* [Work to do]: Restate the whole listing exactly.

* [Data section]:
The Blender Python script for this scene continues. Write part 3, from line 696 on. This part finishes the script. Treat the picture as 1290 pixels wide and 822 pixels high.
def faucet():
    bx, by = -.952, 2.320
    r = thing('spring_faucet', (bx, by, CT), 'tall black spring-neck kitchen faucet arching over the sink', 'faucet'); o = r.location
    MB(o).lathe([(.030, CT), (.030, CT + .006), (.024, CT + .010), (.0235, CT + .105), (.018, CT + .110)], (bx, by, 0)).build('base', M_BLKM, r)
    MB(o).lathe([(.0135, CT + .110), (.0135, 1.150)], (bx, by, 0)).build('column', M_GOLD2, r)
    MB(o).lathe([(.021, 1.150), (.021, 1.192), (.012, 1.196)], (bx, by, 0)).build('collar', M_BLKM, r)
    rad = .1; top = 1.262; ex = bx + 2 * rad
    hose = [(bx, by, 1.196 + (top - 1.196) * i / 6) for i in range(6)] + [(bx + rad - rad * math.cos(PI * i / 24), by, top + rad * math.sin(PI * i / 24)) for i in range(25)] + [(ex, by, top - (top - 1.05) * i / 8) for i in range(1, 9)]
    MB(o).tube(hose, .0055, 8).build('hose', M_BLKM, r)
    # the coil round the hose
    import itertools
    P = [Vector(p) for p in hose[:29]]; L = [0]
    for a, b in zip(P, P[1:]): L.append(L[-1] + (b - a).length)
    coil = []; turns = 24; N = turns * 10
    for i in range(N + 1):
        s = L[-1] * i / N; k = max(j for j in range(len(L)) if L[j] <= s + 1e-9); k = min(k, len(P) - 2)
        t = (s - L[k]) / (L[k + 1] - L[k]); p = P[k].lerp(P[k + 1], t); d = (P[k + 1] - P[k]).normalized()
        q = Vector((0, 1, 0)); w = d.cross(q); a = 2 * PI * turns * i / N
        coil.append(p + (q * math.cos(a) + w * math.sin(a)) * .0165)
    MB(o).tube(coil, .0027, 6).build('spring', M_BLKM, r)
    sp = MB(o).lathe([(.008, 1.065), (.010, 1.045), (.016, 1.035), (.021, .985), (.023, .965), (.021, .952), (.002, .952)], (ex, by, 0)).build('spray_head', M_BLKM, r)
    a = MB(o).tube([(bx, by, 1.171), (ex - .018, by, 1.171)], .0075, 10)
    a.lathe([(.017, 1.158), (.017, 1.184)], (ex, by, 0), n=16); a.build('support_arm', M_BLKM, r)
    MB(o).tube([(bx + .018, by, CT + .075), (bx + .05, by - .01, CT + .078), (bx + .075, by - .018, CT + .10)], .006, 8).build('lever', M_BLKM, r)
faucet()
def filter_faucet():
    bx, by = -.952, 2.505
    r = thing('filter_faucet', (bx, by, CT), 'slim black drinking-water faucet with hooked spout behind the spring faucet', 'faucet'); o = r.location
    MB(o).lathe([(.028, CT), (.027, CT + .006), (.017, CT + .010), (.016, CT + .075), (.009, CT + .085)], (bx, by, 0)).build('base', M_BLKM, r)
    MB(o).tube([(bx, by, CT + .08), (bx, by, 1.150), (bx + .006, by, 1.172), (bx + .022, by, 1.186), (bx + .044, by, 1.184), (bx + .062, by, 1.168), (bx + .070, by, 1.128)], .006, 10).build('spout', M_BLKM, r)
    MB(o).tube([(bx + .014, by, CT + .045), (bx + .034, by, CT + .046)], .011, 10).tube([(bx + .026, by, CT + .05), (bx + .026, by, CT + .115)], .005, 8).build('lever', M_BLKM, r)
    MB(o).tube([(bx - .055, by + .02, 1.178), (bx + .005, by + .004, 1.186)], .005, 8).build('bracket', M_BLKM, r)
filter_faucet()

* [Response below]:
The Blender Python script for this scene continues. Write part 3, from line 696 on. This part finishes the script. Treat the picture as 1290 pixels wide and 822 pixels high.
def faucet():
    bx, by = -.952, 2.320
    r = thing('spring_faucet', (bx, by, CT), 'tall black spring-neck kitchen faucet arching over the sink', 'faucet'); o = r.location
    MB(o).lathe([(.030, CT), (.030, CT + .006), (.024, CT + .010), (.0235, CT + .105), (.018, CT + .110)], (bx, by, 0)).build('base', M_BLKM, r)
    MB(o).lathe([(.0135, CT + .110), (.0135, 1.150)], (bx, by, 0)).build('column', M_GOLD2, r)
    MB(o).lathe([(.021, 1.150), (.021, 1.192), (.012, 1.196)], (bx, by, 0)).build('collar', M_BLKM, r)
    rad = .1; top = 1.262; ex = bx + 2 * rad
    hose = [(bx, by, 1.196 + (top - 1.196) * i / 6) for i in range(6)] + [(bx + rad - rad * math.cos(PI * i / 24), by, top + rad * math.sin(PI * i / 24)) for i in range(25)] + [(ex, by, top - (top - 1.05) * i / 8) for i in range(1, 9)]
    MB(o).tube(hose, .0055, 8).build('hose', M_BLKM, r)
    # the coil round the hose
    import itertools
    P = [Vector(p) for p in hose[:29]]; L = [0]
    for a, b in zip(P, P[1:]): L.append(L[-1] + (b - a).length)
    coil = []; turns = 24; N = turns * 10
    for i in range(N + 1):
        s = L[-1] * i / N; k = max(j for j in range(len(L)) if L[j] <= s + 1e-9); k = min(k, len(P) - 2)
        t = (s - L[k]) / (L[k + 1] - L[k]); p = P[k].lerp(P[k + 1], t); d = (P[k + 1] - P[k]).normalized()
        q = Vector((0, 1, 0)); w = d.cross(q); a = 2 * PI * turns * i / N
        coil.append(p + (q * math.cos(a) + w * math.sin(a)) * .0165)
    MB(o).tube(coil, .0027, 6).build('spring', M_BLKM, r)
    sp = MB(o).lathe([(.008, 1.065), (.010, 1.045), (.016, 1.035), (.021, .985), (.023, .965), (.021, .952), (.002, .952)], (ex, by, 0)).build('spray_head', M_BLKM, r)
    a = MB(o).tube([(bx, by, 1.171), (ex - .018, by, 1.171)], .0075, 10)
    a.lathe([(.017, 1.158), (.017, 1.184)], (ex, by, 0), n=16); a.build('support_arm', M_BLKM, r)
    MB(o).tube([(bx + .018, by, CT + .075), (bx + .05, by - .01, CT + .078), (bx + .075, by - .018, CT + .10)], .006, 8).build('lever', M_BLKM, r)
faucet()
def filter_faucet():
    bx, by = -.952, 2.505
    r = thing('filter_faucet', (bx, by, CT), 'slim black drinking-water faucet with hooked spout behind the spring faucet', 'faucet'); o = r.location
    MB(o).lathe([(.028, CT), (.027, CT + .006), (.017, CT + .010), (.016, CT + .075), (.009, CT + .085)], (bx, by, 0)).build('base', M_BLKM, r)
    MB(o).tube([(bx, by, CT + .08), (bx, by, 1.150), (bx + .006, by, 1.172), (bx + .022, by, 1.186), (bx + .044, by, 1.184), (bx + .062, by, 1.168), (bx + .070, by, 1.128)], .006, 10).build('spout', M_BLKM, r)
    MB(o).tube([(bx + .014, by, CT + .045), (bx + .034, by, CT + .046)], .011, 10).tube([(bx + .026, by, CT + .05), (bx + .026, by, CT + .115)], .005, 8).build('lever', M_BLKM, r)
    MB(o).tube([(bx - .055, by + .02, 1.178), (bx + .005, by + .004, 1.186)], .005, 8).build('bracket', M_BLKM, r)
filter_faucet()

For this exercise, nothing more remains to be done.